Exercise details → In the data below, find every line that has the string "picture", and copy it.

* * * * * * *

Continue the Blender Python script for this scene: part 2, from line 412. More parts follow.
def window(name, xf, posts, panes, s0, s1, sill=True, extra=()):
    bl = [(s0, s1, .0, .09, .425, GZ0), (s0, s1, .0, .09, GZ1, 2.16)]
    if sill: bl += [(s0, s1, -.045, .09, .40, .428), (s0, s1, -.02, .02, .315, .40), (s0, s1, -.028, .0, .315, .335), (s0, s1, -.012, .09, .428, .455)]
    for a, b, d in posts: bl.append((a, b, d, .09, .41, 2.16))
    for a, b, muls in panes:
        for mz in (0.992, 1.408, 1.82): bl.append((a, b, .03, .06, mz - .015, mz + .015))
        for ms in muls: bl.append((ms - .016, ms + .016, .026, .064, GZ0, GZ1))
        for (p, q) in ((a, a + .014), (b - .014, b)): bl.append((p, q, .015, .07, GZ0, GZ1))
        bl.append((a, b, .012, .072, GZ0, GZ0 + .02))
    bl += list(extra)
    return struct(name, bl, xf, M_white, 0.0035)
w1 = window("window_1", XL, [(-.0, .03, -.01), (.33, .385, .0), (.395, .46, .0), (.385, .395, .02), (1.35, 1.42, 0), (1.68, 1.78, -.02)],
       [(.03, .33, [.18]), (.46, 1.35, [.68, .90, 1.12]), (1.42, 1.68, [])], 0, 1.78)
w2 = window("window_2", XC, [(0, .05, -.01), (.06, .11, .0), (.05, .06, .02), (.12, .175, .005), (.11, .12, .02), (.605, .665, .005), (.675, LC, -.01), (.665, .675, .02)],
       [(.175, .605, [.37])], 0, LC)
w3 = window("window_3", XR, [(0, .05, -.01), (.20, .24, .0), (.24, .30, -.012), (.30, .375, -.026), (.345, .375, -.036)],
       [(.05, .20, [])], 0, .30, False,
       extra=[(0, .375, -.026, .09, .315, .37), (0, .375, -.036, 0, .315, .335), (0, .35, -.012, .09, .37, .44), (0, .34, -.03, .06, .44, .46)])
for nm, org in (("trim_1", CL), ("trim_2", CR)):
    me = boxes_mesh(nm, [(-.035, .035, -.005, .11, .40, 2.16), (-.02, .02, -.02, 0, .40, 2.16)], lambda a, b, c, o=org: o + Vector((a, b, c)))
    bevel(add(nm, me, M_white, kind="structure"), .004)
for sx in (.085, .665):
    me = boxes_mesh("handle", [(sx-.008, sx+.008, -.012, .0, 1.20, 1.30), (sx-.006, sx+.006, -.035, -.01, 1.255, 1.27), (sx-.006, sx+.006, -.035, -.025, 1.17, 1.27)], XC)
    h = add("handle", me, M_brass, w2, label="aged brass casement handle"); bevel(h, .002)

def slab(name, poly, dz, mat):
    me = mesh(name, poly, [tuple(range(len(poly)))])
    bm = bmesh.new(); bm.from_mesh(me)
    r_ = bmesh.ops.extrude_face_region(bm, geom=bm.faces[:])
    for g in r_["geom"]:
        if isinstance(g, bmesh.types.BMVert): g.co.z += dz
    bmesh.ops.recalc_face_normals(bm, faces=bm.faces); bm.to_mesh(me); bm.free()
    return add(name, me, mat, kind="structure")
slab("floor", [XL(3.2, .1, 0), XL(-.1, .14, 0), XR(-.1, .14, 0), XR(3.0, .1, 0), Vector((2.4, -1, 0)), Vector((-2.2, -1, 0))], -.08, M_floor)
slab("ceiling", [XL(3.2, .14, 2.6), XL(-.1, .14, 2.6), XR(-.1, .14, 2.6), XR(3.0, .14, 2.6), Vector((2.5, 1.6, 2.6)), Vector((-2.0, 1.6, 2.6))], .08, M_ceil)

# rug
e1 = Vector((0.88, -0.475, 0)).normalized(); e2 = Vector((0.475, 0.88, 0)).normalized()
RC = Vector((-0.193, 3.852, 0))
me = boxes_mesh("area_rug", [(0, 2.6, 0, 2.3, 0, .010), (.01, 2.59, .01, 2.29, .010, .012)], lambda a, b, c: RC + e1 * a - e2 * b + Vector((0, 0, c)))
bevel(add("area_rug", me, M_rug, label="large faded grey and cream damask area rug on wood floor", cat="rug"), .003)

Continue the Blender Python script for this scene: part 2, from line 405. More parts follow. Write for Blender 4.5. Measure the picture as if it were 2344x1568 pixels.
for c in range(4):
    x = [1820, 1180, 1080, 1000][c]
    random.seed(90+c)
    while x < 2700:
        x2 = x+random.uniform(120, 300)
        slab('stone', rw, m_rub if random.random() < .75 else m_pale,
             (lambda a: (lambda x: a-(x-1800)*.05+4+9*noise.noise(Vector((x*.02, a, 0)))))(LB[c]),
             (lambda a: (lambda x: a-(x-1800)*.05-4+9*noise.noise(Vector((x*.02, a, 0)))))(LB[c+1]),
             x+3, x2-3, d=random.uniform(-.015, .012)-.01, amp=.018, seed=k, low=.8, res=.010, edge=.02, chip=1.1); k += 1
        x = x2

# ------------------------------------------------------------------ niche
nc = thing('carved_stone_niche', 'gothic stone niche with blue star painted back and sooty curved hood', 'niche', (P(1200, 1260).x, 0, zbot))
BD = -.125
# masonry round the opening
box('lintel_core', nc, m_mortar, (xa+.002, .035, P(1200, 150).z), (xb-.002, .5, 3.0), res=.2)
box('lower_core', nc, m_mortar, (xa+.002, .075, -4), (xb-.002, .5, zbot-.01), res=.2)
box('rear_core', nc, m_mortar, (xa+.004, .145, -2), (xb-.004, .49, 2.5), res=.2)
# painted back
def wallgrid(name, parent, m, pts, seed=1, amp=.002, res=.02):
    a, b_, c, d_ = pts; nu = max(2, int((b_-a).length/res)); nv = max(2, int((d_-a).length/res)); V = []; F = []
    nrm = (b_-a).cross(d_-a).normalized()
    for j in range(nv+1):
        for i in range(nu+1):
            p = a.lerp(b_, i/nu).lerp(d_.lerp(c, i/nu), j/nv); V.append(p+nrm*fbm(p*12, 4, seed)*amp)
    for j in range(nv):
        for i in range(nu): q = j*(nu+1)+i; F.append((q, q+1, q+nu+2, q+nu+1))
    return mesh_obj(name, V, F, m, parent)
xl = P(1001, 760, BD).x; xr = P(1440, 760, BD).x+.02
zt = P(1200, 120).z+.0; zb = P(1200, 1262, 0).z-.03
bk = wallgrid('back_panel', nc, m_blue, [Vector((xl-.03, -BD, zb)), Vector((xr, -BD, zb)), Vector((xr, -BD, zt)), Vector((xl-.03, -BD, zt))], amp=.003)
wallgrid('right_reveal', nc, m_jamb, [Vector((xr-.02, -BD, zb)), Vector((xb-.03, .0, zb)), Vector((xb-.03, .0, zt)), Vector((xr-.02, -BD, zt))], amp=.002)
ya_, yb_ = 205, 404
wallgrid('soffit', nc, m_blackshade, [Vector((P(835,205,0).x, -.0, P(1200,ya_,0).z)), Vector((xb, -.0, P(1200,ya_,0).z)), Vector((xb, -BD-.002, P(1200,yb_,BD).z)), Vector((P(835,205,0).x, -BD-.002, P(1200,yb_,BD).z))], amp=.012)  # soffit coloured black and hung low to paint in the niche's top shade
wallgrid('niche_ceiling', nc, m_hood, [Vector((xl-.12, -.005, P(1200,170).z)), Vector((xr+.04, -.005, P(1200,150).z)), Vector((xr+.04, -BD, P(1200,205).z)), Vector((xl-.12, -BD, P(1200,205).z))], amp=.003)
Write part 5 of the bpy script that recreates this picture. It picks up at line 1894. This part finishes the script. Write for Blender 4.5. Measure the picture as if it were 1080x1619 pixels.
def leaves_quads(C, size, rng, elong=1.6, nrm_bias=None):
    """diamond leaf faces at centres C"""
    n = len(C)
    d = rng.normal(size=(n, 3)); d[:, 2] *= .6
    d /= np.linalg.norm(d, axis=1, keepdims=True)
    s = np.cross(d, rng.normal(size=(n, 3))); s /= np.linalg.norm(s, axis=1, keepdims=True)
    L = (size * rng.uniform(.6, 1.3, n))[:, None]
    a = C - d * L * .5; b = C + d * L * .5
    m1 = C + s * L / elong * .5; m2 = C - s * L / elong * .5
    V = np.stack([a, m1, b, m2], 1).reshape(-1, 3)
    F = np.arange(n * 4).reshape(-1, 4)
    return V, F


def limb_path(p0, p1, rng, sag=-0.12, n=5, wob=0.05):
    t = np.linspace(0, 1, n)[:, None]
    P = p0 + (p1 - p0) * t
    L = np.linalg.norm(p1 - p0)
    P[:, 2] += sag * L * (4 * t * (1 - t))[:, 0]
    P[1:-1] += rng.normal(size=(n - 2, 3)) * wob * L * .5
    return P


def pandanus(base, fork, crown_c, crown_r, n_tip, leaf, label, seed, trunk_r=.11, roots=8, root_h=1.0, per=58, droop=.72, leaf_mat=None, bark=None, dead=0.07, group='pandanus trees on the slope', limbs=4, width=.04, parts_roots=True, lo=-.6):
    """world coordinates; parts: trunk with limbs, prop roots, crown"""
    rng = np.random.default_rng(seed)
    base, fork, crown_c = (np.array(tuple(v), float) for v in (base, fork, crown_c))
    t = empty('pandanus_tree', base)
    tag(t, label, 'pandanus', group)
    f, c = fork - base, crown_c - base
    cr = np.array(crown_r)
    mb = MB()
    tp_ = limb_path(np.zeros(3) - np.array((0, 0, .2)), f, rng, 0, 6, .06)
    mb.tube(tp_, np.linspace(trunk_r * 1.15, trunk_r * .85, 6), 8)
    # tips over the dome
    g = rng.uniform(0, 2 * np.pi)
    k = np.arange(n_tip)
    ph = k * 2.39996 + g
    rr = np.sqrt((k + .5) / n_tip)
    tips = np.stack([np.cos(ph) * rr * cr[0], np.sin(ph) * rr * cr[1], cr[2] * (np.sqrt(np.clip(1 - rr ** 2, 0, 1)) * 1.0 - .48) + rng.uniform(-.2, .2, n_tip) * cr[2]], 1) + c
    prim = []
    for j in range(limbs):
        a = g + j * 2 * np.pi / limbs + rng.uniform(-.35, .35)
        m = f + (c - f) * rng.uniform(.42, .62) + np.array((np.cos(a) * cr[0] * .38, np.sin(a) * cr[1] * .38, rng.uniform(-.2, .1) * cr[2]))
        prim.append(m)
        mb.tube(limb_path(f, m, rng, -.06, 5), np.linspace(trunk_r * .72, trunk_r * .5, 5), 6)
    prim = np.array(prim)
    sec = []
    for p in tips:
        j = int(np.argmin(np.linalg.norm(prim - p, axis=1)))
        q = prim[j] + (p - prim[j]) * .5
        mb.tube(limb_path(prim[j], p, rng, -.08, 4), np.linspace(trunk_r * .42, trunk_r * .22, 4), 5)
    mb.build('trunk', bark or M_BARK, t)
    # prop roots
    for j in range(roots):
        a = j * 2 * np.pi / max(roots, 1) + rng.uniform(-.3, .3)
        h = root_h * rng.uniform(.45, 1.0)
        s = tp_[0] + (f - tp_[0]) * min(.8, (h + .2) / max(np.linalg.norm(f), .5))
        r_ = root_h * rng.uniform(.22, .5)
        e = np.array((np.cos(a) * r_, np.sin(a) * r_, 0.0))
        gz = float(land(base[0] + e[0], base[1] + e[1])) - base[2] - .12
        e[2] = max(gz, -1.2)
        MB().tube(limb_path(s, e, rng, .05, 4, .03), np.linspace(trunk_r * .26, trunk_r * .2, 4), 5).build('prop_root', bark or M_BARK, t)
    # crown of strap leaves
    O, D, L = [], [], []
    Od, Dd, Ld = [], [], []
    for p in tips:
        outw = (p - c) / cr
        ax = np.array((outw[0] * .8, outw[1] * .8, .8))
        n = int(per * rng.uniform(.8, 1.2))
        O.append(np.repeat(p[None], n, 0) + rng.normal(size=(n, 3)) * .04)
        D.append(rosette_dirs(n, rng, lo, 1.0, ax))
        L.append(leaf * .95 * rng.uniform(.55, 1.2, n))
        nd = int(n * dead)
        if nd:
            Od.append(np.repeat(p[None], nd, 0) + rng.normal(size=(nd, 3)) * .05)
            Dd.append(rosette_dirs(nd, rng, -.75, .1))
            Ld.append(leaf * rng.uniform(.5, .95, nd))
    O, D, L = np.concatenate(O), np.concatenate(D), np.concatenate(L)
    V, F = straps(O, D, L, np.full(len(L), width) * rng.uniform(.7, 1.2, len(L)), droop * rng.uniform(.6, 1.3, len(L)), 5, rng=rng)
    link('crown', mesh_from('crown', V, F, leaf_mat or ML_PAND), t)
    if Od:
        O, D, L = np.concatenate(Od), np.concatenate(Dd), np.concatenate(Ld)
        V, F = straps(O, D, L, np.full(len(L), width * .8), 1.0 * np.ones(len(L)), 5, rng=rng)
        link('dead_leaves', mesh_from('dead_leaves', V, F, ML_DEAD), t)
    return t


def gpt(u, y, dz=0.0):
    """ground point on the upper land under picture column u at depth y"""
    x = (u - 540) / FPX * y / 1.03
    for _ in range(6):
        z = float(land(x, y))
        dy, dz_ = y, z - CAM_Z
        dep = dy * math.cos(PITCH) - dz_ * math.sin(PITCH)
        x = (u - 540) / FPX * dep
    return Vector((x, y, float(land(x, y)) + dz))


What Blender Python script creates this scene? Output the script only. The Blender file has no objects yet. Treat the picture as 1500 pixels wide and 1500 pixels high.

* * * * * * *

Result below →
Continue the Blender Python script for this scene: part 2, from line 405. More parts follow. Write for Blender 4.5. Measure the picture as if it were 2344x1568 pixels.
Write part 5 of the bpy script that recreates this picture. It picks up at line 1894. This part finishes the script. Write for Blender 4.5. Measure the picture as if it were 1080x1619 pixels.
    """ground point on the upper land under picture column u at depth y"""
What Blender Python script creates this scene? Output the script only. The Blender file has no objects yet. Treat the picture as 1500 pixels wide and 1500 pixels high.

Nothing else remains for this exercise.